**DESCRIPTION OF THE TASK:** Only the lines from the start of the data through the line containing "from mathutils import Vector, Matrix" should be written out, exactly as they are, with both ends included and the pictures left out.

┌────────

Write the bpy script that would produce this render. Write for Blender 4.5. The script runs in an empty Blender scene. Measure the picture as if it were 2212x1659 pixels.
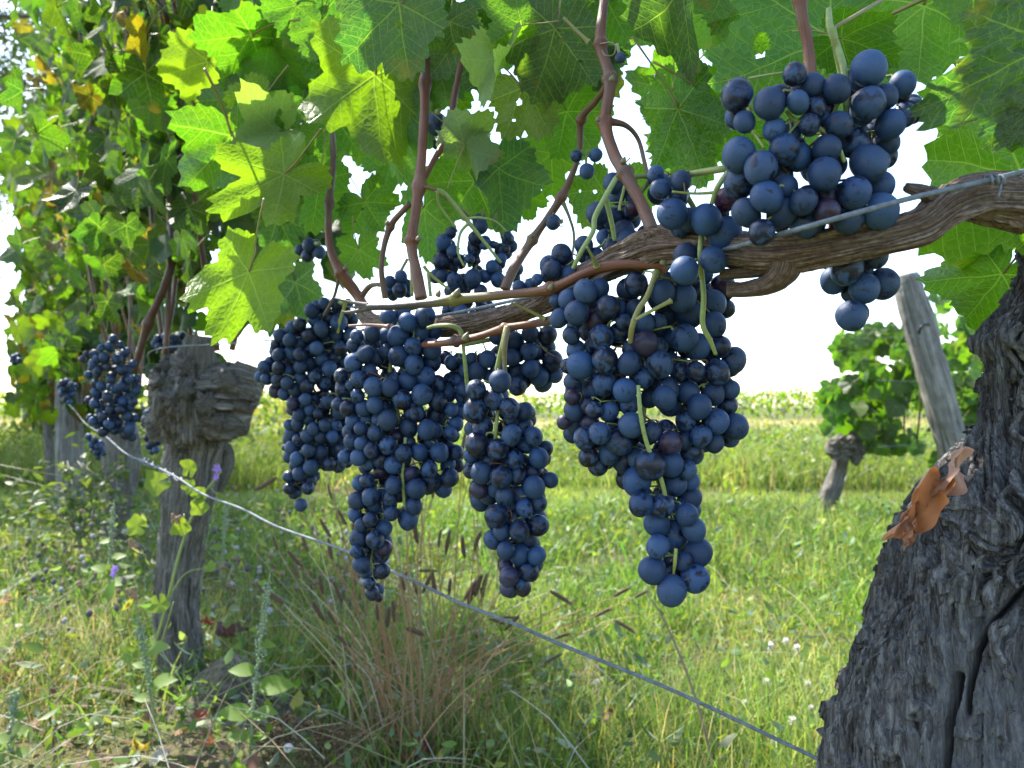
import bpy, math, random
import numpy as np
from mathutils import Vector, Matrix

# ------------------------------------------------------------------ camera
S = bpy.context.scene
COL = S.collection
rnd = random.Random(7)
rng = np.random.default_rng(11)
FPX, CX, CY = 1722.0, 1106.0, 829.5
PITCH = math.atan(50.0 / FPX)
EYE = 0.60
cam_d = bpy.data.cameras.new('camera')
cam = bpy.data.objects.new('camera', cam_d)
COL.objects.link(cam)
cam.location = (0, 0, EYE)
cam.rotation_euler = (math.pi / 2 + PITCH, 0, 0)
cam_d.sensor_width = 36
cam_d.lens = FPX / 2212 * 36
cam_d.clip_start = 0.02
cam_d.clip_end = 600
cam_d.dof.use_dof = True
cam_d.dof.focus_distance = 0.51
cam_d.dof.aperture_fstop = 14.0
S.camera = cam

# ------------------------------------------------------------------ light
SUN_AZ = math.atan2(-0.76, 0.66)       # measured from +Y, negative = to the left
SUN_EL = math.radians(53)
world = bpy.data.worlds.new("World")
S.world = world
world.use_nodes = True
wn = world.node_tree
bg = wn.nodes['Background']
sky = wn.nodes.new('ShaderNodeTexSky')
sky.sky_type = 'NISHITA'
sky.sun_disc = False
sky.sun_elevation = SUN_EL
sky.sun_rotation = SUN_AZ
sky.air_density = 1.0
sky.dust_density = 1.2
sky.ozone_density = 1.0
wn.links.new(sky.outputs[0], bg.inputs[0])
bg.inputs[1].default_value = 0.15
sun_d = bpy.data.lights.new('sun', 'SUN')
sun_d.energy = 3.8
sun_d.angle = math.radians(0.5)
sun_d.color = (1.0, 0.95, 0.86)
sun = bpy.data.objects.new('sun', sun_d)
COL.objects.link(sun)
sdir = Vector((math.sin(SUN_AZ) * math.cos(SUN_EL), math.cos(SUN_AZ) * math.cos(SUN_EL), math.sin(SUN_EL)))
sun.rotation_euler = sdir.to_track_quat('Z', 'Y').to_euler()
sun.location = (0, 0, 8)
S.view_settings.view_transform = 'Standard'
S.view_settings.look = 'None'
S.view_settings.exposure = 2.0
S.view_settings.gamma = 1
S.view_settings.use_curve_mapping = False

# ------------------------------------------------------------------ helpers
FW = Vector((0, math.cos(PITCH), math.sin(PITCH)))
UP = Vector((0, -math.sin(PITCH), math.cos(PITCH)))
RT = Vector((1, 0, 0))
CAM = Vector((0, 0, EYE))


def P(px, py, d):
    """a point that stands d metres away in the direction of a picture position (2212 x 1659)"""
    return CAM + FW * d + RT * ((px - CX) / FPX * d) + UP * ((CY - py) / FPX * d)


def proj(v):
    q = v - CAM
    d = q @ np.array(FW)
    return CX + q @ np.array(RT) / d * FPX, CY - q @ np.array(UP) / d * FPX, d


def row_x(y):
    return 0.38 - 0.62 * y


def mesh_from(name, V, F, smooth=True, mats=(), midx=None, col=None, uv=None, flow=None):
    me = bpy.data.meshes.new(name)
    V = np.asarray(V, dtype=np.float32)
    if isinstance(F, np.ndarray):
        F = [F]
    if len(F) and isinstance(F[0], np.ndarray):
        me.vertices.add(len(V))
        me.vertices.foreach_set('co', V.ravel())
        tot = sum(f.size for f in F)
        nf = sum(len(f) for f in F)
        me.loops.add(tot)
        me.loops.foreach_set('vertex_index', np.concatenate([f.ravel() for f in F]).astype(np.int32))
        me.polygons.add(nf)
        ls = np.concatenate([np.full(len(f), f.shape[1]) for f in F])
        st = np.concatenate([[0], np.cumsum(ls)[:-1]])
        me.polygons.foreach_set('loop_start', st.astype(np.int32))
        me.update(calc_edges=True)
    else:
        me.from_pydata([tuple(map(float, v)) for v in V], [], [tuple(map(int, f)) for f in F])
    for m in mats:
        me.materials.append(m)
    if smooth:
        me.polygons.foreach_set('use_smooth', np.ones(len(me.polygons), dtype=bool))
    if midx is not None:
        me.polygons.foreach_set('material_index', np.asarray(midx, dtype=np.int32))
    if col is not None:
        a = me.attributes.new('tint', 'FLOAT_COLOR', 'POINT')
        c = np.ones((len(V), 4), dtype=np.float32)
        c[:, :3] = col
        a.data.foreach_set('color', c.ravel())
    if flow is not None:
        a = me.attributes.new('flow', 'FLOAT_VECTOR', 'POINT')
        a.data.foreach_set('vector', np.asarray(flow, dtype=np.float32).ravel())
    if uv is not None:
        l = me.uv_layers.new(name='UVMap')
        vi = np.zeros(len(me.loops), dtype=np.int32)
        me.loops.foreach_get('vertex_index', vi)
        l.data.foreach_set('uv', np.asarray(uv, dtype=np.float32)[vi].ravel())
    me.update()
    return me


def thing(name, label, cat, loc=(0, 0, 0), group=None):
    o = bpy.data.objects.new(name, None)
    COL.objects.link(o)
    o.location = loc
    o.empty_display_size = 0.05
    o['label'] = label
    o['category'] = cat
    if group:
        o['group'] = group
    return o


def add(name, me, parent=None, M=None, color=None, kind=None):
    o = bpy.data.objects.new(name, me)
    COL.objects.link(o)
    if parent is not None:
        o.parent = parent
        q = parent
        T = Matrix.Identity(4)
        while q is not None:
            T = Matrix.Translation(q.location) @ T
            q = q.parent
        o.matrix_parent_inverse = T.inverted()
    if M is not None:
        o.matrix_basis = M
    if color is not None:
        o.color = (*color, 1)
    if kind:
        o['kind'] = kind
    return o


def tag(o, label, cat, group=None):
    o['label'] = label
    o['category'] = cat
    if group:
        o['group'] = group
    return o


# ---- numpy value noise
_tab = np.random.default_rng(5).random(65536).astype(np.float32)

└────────

**ANSWER TO THE EXERCISE:**
Write the bpy script that would produce this render. Write for Blender 4.5. The script runs in an empty Blender scene. Measure the picture as if it were 2212x1659 pixels.
import bpy, math, random
import numpy as np
from mathutils import Vector, Matrix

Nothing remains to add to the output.